## start Recorded information
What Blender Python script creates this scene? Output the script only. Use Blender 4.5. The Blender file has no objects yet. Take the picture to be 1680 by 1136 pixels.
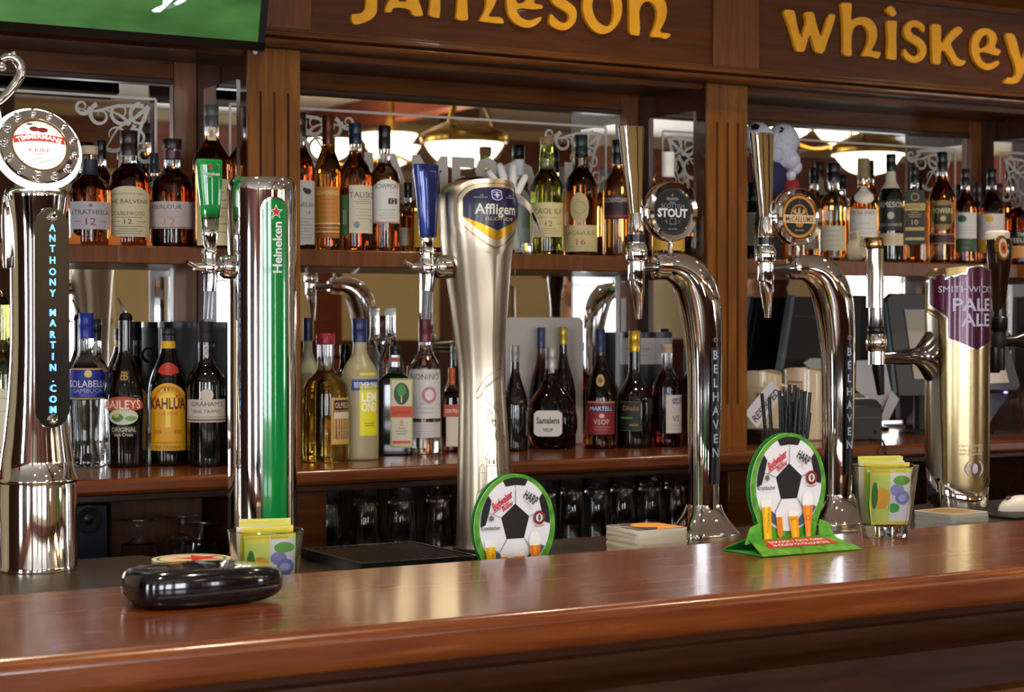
import bpy, bmesh, math, random
from mathutils import Vector, Matrix
from mathutils.geometry import tessellate_polygon
random.seed(7)
PI = math.pi
sc = bpy.context.scene
COL = sc.collection
# ---------------------------------------------------------------- camera
FPX, YAW, PITCH, EYE = 3077.0, math.radians(30.3), math.radians(0.707), 1.42
st, ct = math.sin(YAW), math.cos(YAW)
RT = Vector((ct, -st, 0))
FW = Vector((st*math.cos(PITCH), ct*math.cos(PITCH), -math.sin(PITCH)))
UP = RT.cross(FW)
cam_d = bpy.data.cameras.new('camera'); cam = bpy.data.objects.new('camera', cam_d); COL.objects.link(cam)
m = Matrix((RT, UP, -FW)).transposed().to_4x4(); m.translation = Vector((0, 0, EYE)); cam.matrix_world = m
cam_d.sensor_width = 36; cam_d.sensor_fit = 'HORIZONTAL'; cam_d.lens = FPX/1680*36
cam_d.clip_start = .05; cam_d.clip_end = 60
cam_d.dof.use_dof = True; cam_d.dof.focus_distance = 2.95; cam_d.dof.aperture_fstop = 10
sc.camera = cam
# ---------------------------------------------------------------- exposure, world
sc.view_settings.view_transform = 'Standard'; sc.view_settings.look = 'None'
sc.view_settings.gamma = 1; sc.view_settings.use_curve_mapping = False
sc.view_settings.exposure = 0.56
w = bpy.data.worlds.new('world'); sc.world = w; w.use_nodes = True
w.node_tree.nodes['Background'].inputs[0].default_value = (.75, .85, 1, 1)
w.node_tree.nodes['Background'].inputs[1].default_value = .6
sc.cycles.max_bounces = 14; sc.cycles.transmission_bounces = 10; sc.cycles.glossy_bounces = 6
sc.cycles.diffuse_bounces = 4; sc.cycles.transparent_max_bounces = 8
sc.cycles.use_denoising = True; sc.cycles.sample_clamp_indirect = 6
sc.cycles.blur_glossy = .5
WIN_E, LAMP_E, SPOT_W = 12.0, 7.0, 42.0     # daylight panes, chandelier bowls, added downlights

def P(px, py, Y):
    d = FW + RT*((px-840)/FPX) + UP*((568-py)/FPX)
    return Vector((0, 0, EYE)) + d*(Y/d.y)
def Q(px, py, z):
    d = FW + RT*((px-840)/FPX) + UP*((568-py)/FPX)
    return Vector((0, 0, EYE)) + d*((z-EYE)/d.z)
def S(px, Y):                       # pixels per metre, facing the camera
    p = P(px, 530, Y); return FPX/(p - Vector((0, 0, EYE))).dot(FW)
def facing(p): return -math.atan2(p.x, p.y)

# ---------------------------------------------------------------- materials
def lin(c):
    if isinstance(c, str):
        c = [int(c[i:i+2], 16)/255 for i in (0, 2, 4)]
        return tuple(x/12.92 if x <= .04045 else ((x+.055)/1.055)**2.4 for x in c)
    return c
_M = {}
def mat(name, col='808080', rough=.5, metal=0, trans=0, ior=1.45, emit=0, coat=0, spec=.5, alpha=1):
    if name in _M: return _M[name]
    ma = bpy.data.materials.new(name); ma.use_nodes = True
    b = ma.node_tree.nodes['Principled BSDF']; c = lin(col)
    b.inputs['Base Color'].default_value = (*c, 1); b.inputs['Roughness'].default_value = rough
    b.inputs['Metallic'].default_value = metal; b.inputs['IOR'].default_value = ior
    b.inputs['Transmission Weight'].default_value = trans; b.inputs['Coat Weight'].default_value = coat
    b.inputs['Specular IOR Level'].default_value = spec; b.inputs['Alpha'].default_value = alpha
    if emit: b.inputs['Emission Color'].default_value = (*c, 1); b.inputs['Emission Strength'].default_value = emit
    _M[name] = ma; return ma
def pc(hexc, rough=.45): return mat('print_'+hexc+('' if rough == .45 else str(rough)), hexc, rough)
def noise_mat(name, c1, c2, scale=(1, 1, 1), nscale=6, rough=.4, coat=0, bump=0, metal=0, detail=5, lo=.3, hi=.7, rvar=0):
    if name in _M: return _M[name]
    ma = mat(name, c1, rough, metal, coat=coat); nt = ma.node_tree; N = nt.nodes; L = nt.links
    b = N['Principled BSDF']
    tc = N.new('ShaderNodeTexCoord'); mp = N.new('ShaderNodeMapping'); mp.inputs['Scale'].default_value = scale
    L.new(tc.outputs['Object'], mp.inputs['Vector'])
    no = N.new('ShaderNodeTexNoise'); no.inputs['Scale'].default_value = nscale; no.inputs['Detail'].default_value = detail
    no.inputs['Distortion'].default_value = .6
    L.new(mp.outputs[0], no.inputs['Vector'])
    cr = N.new('ShaderNodeValToRGB'); cr.color_ramp.elements[0].position = lo; cr.color_ramp.elements[1].position = hi
    cr.color_ramp.elements[0].color = (*lin(c1), 1); cr.color_ramp.elements[1].color = (*lin(c2), 1)
    L.new(no.outputs[0], cr.inputs[0]); L.new(cr.outputs[0], b.inputs['Base Color'])
    if bump:
        bp = N.new('ShaderNodeBump'); bp.inputs['Strength'].default_value = bump; bp.inputs['Distance'].default_value = .002
        L.new(no.outputs[0], bp.inputs['Height']); L.new(bp.outputs[0], b.inputs['Normal'])
    if rvar:
        mr = N.new('ShaderNodeMapRange'); mr.inputs['To Min'].default_value = rough-rvar; mr.inputs['To Max'].default_value = rough+rvar
        L.new(no.outputs[0], mr.inputs['Value']); L.new(mr.outputs[0], b.inputs['Roughness'])
    return ma
def wood(name, c1, c2, axis='x', rough=.3, coat=.3, bump=.05, rvar=.05):
    s = {'x': (1.2, 14, 14), 'z': (14, 14, 1.2), 'y': (14, 1.2, 14)}[axis]
    return noise_mat(name, c1, c2, s, 5, rough, coat, bump=bump, detail=9, rvar=rvar)
W_TOP = wood('counter_wood', '5b2509', '763d13', 'x', .27, .4, .012, .015)
W_BACK = wood('back_counter_wood', '552508', '703810', 'x', .26, .4, .02, .02)
for q_ in (W_TOP, W_BACK): q_.node_tree.nodes['Principled BSDF'].inputs['Coat Roughness'].default_value = .13
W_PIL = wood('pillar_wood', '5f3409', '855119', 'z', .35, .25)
W_HDR = wood('header_wood', '3f1c05', '572b0a', 'x', .4, .15)
W_MLD = wood('moulding_wood', '482307', '643810', 'x', .33, .3)
W_DRK = wood('dark_wood', '241007', '3b1d0d', 'x', .35, .2)
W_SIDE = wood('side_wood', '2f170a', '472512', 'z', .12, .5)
W_STL = wood('stile_wood', '532a0a', '713f14', 'z', .35, .2)
for q_ in (W_PIL, W_HDR, W_MLD): q_.node_tree.nodes['Principled BSDF'].inputs['Specular IOR Level'].default_value = .3
CHROME = mat('chrome', (.86, .85, .84), .045, 1)
CHROME_D = mat('dark_chrome', (.30, .29, .29), .12, 1)
STEEL = noise_mat('brushed_steel', '6a5c4c', '7d6f5e', (1, 30, 30), 8, .32, metal=1)
NICKEL = noise_mat('champagne_metal', 'c6b79f', 'cec0aa', (20, 20, .6), 6, .3, metal=1)
GOLDM = noise_mat('gold_metal', 'c4ae80', 'cbb78b', (20, 20, .6), 6, .26, metal=1)
BRASS = mat('brass', 'b08a3c', .22, 1)
BLK = mat('black_plastic', '0c0c0e', .28); BLKM = mat('matt_black', '121214', .55)
GREY = mat('grey_plastic', '55565a', .4)
WHITE = mat('white_plastic', 'dcdad6', .4)
MIRROR = mat('mirror_glass', (.84, .85, .84), .012, 1)
FROST = mat('frosted_etching', 'c4bfb2', .6)
GL = mat('clear_glass', (.97, .99, .98), .025, 0, 1, 1.47)
GLT = mat('tumbler_glass', (.98, .98, .98), .05, 0, 1, 1.45)
AMB = mat('amber_whisky', (.62, .27, .05), .025, 0, 1, 1.40)
AMBD = mat('dark_amber_whisky', (.36, .11, .025), .025, 0, 1, 1.40)
AMBR = mat('red_amber_whisky', (.60, .12, .03), .025, 0, 1, 1.40)
GOLDL = mat('golden_spirit', (.86, .58, .10), .025, 0, 1, 1.40)
GREENG = mat('olive_glass', (.30, .33, .06), .025, 0, 1, 1.45)
DKG = mat('dark_bottle_glass', '0a0806', .06, coat=.5)
DKGR = mat('dark_green_glass', '0c140a', .06, coat=.5)
BRG = mat('brown_bottle_glass', (.13, .035, .008), .025, 0, 1, 1.45)
REDL = mat('red_spirit', (.40, .03, .03), .025, 0, 1, 1.40)
FROSTY = mat('frosted_lemon_glass', 'b9ac86', .35, trans=.35)

# ---------------------------------------------------------------- mesh builder
class MB:
    def __init__(s): s.v = []; s.f = []; s.fm = []; s.ms = []
    def mi(s, ma):
        if ma not in s.ms: s.ms.append(ma)
        return s.ms.index(ma)
    def add(s, vs, fs, ma):
        o = len(s.v); s.v += [Vector(x) for x in vs]; k = s.mi(ma)
        for f in fs: s.f.append([o+i for i in f]); s.fm.append(k)
    def box(s, a, b, ma):
        x0, y0, z0 = a; x1, y1, z1 = b
        vs = [(x0,y0,z0),(x1,y0,z0),(x1,y1,z0),(x0,y1,z0),(x0,y0,z1),(x1,y0,z1),(x1,y1,z1),(x0,y1,z1)]
        s.add(vs, [(0,3,2,1),(4,5,6,7),(0,1,5,4),(1,2,6,5),(2,3,7,6),(3,0,4,7)], ma)
    def obox(s, c, ax, ay, az, ma):          # box from its centre and three half vectors
        c = Vector(c); vs = []
        for k in (-1, 1):
            for i, j in ((-1,-1),(1,-1),(1,1),(-1,1)): vs.append(c + Vector(ax)*i + Vector(ay)*j + Vector(az)*k)
        s.add(vs, [(0,3,2,1),(4,5,6,7),(0,1,5,4),(1,2,6,5),(2,3,7,6),(3,0,4,7)], ma)
    def loft(s, rings, ma, cap0=True, cap1=True, closed=True):
        n = len(rings[0]); vs = [p for r in rings for p in r]; fs = []
        for i in range(len(rings)-1):
            for j in range(n if closed else n-1):
                k = (j+1) % n; fs.append((i*n+j, i*n+k, (i+1)*n+k, (i+1)*n+j))
        if cap0: fs.append(tuple(reversed(range(n))))
        if cap1: fs.append(tuple((len(rings)-1)*n+j for j in range(n)))
        s.add(vs, fs, ma)
    def lathe(s, c, prof, ma, seg=28, sec=None, mats=None, phi=0):
        # prof: (r, z) list from bottom to top; c: base centre; sec(a) -> (x, y) unit section
        c = Vector(c); rings = []
        for r, z in prof:
            ring = []
            for k in range(seg):
                a = 2*PI*k/seg; x, y = sec(a) if sec else (math.cos(a), math.sin(a))
                ring.append(c + Vector(((x*math.cos(phi)-y*math.sin(phi))*r, (x*math.sin(phi)+y*math.cos(phi))*r, z)))
            rings.append(ring)
        if not mats: s.loft(rings, ma); return
        # mats(z)-> material per band
        n = seg; o = len(s.v); s.v += [p for r in rings for p in r]
        for i in range(len(rings)-1):
            k_ = s.mi(mats((prof[i][1]+prof[i+1][1])/2))
            for j in range(n):
                k = (j+1) % n; s.f.append([o+i*n+j, o+i*n+k, o+(i+1)*n+k, o+(i+1)*n+j]); s.fm.append(k_)
        s.f.append([o+j for j in reversed(range(n))]); s.fm.append(s.mi(mats(prof[0][1])))
        s.f.append([o+(len(rings)-1)*n+j for j in range(n)]); s.fm.append(s.mi(mats(prof[-1][1])))
    def tube(s, pts, rad, ma, seg=14, caps=True, squash=None):
        pts = [Vector(p) for p in pts]; n = len(pts)
        if not hasattr(rad, '__len__'): rad = [rad]*n
        if len(rad) != n:
            r_ = rad; rad = []
            for i in range(n):
                t = i/(n-1)*(len(r_)-1); j = min(int(t), len(r_)-2); rad.append(r_[j]+(r_[j+1]-r_[j])*(t-j))
        rings = []; ref = None
        for i in range(n):
            t = (pts[min(i+1, n-1)]-pts[max(i-1, 0)]).normalized()
            if ref is None:
                ref = Vector((0, 1, 0)) if abs(t.y) < .9 else Vector((1, 0, 0))
            b = t.cross(ref).normalized(); ref = b.cross(t).normalized()
            q = squash or 1
            rings.append([pts[i] + (ref*math.cos(2*PI*k/seg)*q + b*math.sin(2*PI*k/seg))*rad[i] for k in range(seg)])
        s.loft(rings, ma, caps, caps)
    def prism(s, pts, mp, o0, o1, ma, edge=None):   # 2-D outline extruded between two offsets of a mapper
        n = len(pts); A = [mp(u, v, o0) for u, v in pts]; B = [mp(u, v, o1) for u, v in pts]
        tri = tessellate_polygon([[Vector((u, v, 0)) for u, v in pts]])
        s.add(B, [tuple(t) for t in tri], ma); s.add(A, [tuple(reversed(t)) for t in tri], ma)
        s.add(A+B, [(i, (i+1) % n, n+(i+1) % n, n+i) for i in range(n)], edge or ma)
    def build(s, name, parent=None, bevel=0, sharp=35, seg=2, recalc=True, loc=None):
        me = bpy.data.meshes.new(name)
        root = parent
        while root is not None and root.parent is not None: root = root.parent
        o0 = Vector(root.location) if root is not None else (Vector(loc) if loc is not None else Vector((0, 0, 0)))
        me.from_pydata([v-o0 for v in s.v], [], s.f)
        for ma in s.ms: me.materials.append(ma)
        me.polygons.foreach_set('material_index', s.fm)
        if recalc:
            bm = bmesh.new(); bm.from_mesh(me); bmesh.ops.remove_doubles(bm, verts=bm.verts, dist=1e-6)
            bmesh.ops.recalc_face_normals(bm, faces=bm.faces); bm.to_mesh(me); bm.free()
        me.polygons.foreach_set('use_smooth', [True]*len(me.polygons)); me.set_sharp_from_angle(angle=math.radians(sharp))
        o = bpy.data.objects.new(name, me); COL.objects.link(o)
        if parent is not None: o.parent = parent
        elif loc is not None: o.location = loc
        if bevel:
            md = o.modifiers.new('edge', 'BEVEL'); md.width = bevel; md.segments = seg; md.limit_method = 'ANGLE'; md.angle_limit = math.radians(40)
            md.harden_normals = False
        return o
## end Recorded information
◆ What you should do
Take every line containing the word "pixels" and copy it.

◆ Answer to this problem
What Blender Python script creates this scene? Output the script only. Use Blender 4.5. The Blender file has no objects yet. Take the picture to be 1680 by 1136 pixels.
def S(px, Y):                       # pixels per metre, facing the camera